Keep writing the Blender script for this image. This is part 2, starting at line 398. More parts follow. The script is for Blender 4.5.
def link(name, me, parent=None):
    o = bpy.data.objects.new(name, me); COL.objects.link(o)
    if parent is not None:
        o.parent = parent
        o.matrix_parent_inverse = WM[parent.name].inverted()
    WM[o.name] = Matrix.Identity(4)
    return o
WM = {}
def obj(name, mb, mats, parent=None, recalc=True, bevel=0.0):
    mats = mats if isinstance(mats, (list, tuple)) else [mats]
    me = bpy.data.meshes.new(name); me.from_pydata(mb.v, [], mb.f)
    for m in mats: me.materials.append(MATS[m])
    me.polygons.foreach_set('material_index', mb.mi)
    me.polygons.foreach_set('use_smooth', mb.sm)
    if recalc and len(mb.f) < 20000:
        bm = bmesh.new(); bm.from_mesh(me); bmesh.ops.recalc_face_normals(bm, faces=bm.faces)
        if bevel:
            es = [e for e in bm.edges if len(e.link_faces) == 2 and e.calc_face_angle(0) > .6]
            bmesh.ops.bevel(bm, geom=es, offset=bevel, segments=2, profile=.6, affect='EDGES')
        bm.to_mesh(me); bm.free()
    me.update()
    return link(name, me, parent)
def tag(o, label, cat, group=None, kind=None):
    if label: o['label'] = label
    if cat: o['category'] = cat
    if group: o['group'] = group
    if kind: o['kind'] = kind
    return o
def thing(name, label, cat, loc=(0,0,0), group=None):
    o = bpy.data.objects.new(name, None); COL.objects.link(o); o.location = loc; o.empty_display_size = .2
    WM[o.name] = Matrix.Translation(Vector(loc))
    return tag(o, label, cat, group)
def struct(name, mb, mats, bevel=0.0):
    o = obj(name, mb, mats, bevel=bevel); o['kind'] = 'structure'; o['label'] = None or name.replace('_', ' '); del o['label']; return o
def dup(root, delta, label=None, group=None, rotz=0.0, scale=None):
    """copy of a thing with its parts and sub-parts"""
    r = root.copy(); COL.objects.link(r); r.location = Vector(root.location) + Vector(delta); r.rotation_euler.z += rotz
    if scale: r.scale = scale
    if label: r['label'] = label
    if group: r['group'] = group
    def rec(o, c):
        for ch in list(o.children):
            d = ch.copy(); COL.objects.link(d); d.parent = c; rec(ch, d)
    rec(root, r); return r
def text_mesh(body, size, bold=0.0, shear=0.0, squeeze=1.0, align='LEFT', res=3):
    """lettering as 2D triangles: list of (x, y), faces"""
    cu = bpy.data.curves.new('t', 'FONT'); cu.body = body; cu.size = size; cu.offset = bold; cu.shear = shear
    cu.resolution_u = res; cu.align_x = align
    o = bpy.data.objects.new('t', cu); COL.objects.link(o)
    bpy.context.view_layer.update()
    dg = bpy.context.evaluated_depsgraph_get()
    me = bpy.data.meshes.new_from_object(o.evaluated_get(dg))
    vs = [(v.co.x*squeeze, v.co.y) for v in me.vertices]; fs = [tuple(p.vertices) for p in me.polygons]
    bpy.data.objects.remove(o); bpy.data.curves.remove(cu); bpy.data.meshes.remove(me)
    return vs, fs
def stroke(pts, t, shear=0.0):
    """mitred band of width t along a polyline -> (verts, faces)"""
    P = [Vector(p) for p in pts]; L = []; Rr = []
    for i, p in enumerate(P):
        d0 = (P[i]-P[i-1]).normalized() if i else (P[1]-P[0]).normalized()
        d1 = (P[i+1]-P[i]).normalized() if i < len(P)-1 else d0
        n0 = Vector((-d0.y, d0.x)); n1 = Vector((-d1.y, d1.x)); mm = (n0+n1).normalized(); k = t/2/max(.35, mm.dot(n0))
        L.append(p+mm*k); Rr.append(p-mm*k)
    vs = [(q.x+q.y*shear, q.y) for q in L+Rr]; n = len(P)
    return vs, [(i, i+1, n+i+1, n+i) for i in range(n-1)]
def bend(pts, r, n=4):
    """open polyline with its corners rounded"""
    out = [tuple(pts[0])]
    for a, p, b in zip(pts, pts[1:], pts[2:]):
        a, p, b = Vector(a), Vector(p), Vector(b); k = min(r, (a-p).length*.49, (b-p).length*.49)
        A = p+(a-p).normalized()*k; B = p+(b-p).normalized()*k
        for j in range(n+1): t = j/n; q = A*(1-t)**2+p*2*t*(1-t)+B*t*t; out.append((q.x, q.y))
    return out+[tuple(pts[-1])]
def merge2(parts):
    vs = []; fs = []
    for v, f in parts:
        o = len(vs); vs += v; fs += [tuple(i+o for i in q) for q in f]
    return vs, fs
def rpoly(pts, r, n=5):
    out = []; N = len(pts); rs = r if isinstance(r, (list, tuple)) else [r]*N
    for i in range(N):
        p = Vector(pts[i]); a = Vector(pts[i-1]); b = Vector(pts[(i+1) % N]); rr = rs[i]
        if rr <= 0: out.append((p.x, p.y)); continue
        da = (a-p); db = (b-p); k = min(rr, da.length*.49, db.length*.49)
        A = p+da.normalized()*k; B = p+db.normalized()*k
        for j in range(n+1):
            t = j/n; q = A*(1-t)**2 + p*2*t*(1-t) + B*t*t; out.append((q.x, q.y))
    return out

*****

(Task instructions) Transcribe the data. Leave every line exactly as it is.

(Written solution)
Keep writing the Blender script for this image. This is part 2, starting at line 398. More parts follow. The script is for Blender 4.5.
def link(name, me, parent=None):
    o = bpy.data.objects.new(name, me); COL.objects.link(o)
    if parent is not None:
        o.parent = parent
        o.matrix_parent_inverse = WM[parent.name].inverted()
    WM[o.name] = Matrix.Identity(4)
    return o
WM = {}
def obj(name, mb, mats, parent=None, recalc=True, bevel=0.0):
    mats = mats if isinstance(mats, (list, tuple)) else [mats]
    me = bpy.data.meshes.new(name); me.from_pydata(mb.v, [], mb.f)
    for m in mats: me.materials.append(MATS[m])
    me.polygons.foreach_set('material_index', mb.mi)
    me.polygons.foreach_set('use_smooth', mb.sm)
    if recalc and len(mb.f) < 20000:
        bm = bmesh.new(); bm.from_mesh(me); bmesh.ops.recalc_face_normals(bm, faces=bm.faces)
        if bevel:
            es = [e for e in bm.edges if len(e.link_faces) == 2 and e.calc_face_angle(0) > .6]
            bmesh.ops.bevel(bm, geom=es, offset=bevel, segments=2, profile=.6, affect='EDGES')
        bm.to_mesh(me); bm.free()
    me.update()
    return link(name, me, parent)
def tag(o, label, cat, group=None, kind=None):
    if label: o['label'] = label
    if cat: o['category'] = cat
    if group: o['group'] = group
    if kind: o['kind'] = kind
    return o
def thing(name, label, cat, loc=(0,0,0), group=None):
    o = bpy.data.objects.new(name, None); COL.objects.link(o); o.location = loc; o.empty_display_size = .2
    WM[o.name] = Matrix.Translation(Vector(loc))
    return tag(o, label, cat, group)
def struct(name, mb, mats, bevel=0.0):
    o = obj(name, mb, mats, bevel=bevel); o['kind'] = 'structure'; o['label'] = None or name.replace('_', ' '); del o['label']; return o
def dup(root, delta, label=None, group=None, rotz=0.0, scale=None):
    """copy of a thing with its parts and sub-parts"""
    r = root.copy(); COL.objects.link(r); r.location = Vector(root.location) + Vector(delta); r.rotation_euler.z += rotz
    if scale: r.scale = scale
    if label: r['label'] = label
    if group: r['group'] = group
    def rec(o, c):
        for ch in list(o.children):
            d = ch.copy(); COL.objects.link(d); d.parent = c; rec(ch, d)
    rec(root, r); return r
def text_mesh(body, size, bold=0.0, shear=0.0, squeeze=1.0, align='LEFT', res=3):
    """lettering as 2D triangles: list of (x, y), faces"""
    cu = bpy.data.curves.new('t', 'FONT'); cu.body = body; cu.size = size; cu.offset = bold; cu.shear = shear
    cu.resolution_u = res; cu.align_x = align
    o = bpy.data.objects.new('t', cu); COL.objects.link(o)
    bpy.context.view_layer.update()
    dg = bpy.context.evaluated_depsgraph_get()
    me = bpy.data.meshes.new_from_object(o.evaluated_get(dg))
    vs = [(v.co.x*squeeze, v.co.y) for v in me.vertices]; fs = [tuple(p.vertices) for p in me.polygons]
    bpy.data.objects.remove(o); bpy.data.curves.remove(cu); bpy.data.meshes.remove(me)
    return vs, fs
def stroke(pts, t, shear=0.0):
    """mitred band of width t along a polyline -> (verts, faces)"""
    P = [Vector(p) for p in pts]; L = []; Rr = []
    for i, p in enumerate(P):
        d0 = (P[i]-P[i-1]).normalized() if i else (P[1]-P[0]).normalized()
        d1 = (P[i+1]-P[i]).normalized() if i < len(P)-1 else d0
        n0 = Vector((-d0.y, d0.x)); n1 = Vector((-d1.y, d1.x)); mm = (n0+n1).normalized(); k = t/2/max(.35, mm.dot(n0))
        L.append(p+mm*k); Rr.append(p-mm*k)
    vs = [(q.x+q.y*shear, q.y) for q in L+Rr]; n = len(P)
    return vs, [(i, i+1, n+i+1, n+i) for i in range(n-1)]
def bend(pts, r, n=4):
    """open polyline with its corners rounded"""
    out = [tuple(pts[0])]
    for a, p, b in zip(pts, pts[1:], pts[2:]):
        a, p, b = Vector(a), Vector(p), Vector(b); k = min(r, (a-p).length*.49, (b-p).length*.49)
        A = p+(a-p).normalized()*k; B = p+(b-p).normalized()*k
        for j in range(n+1): t = j/n; q = A*(1-t)**2+p*2*t*(1-t)+B*t*t; out.append((q.x, q.y))
    return out+[tuple(pts[-1])]
def merge2(parts):
    vs = []; fs = []
    for v, f in parts:
        o = len(vs); vs += v; fs += [tuple(i+o for i in q) for q in f]
    return vs, fs
def rpoly(pts, r, n=5):
    out = []; N = len(pts); rs = r if isinstance(r, (list, tuple)) else [r]*N
    for i in range(N):
        p = Vector(pts[i]); a = Vector(pts[i-1]); b = Vector(pts[(i+1) % N]); rr = rs[i]
        if rr <= 0: out.append((p.x, p.y)); continue
        da = (a-p); db = (b-p); k = min(rr, da.length*.49, db.length*.49)
        A = p+da.normalized()*k; B = p+db.normalized()*k
        for j in range(n+1):
            t = j/n; q = A*(1-t)**2 + p*2*t*(1-t) + B*t*t; out.append((q.x, q.y))
    return out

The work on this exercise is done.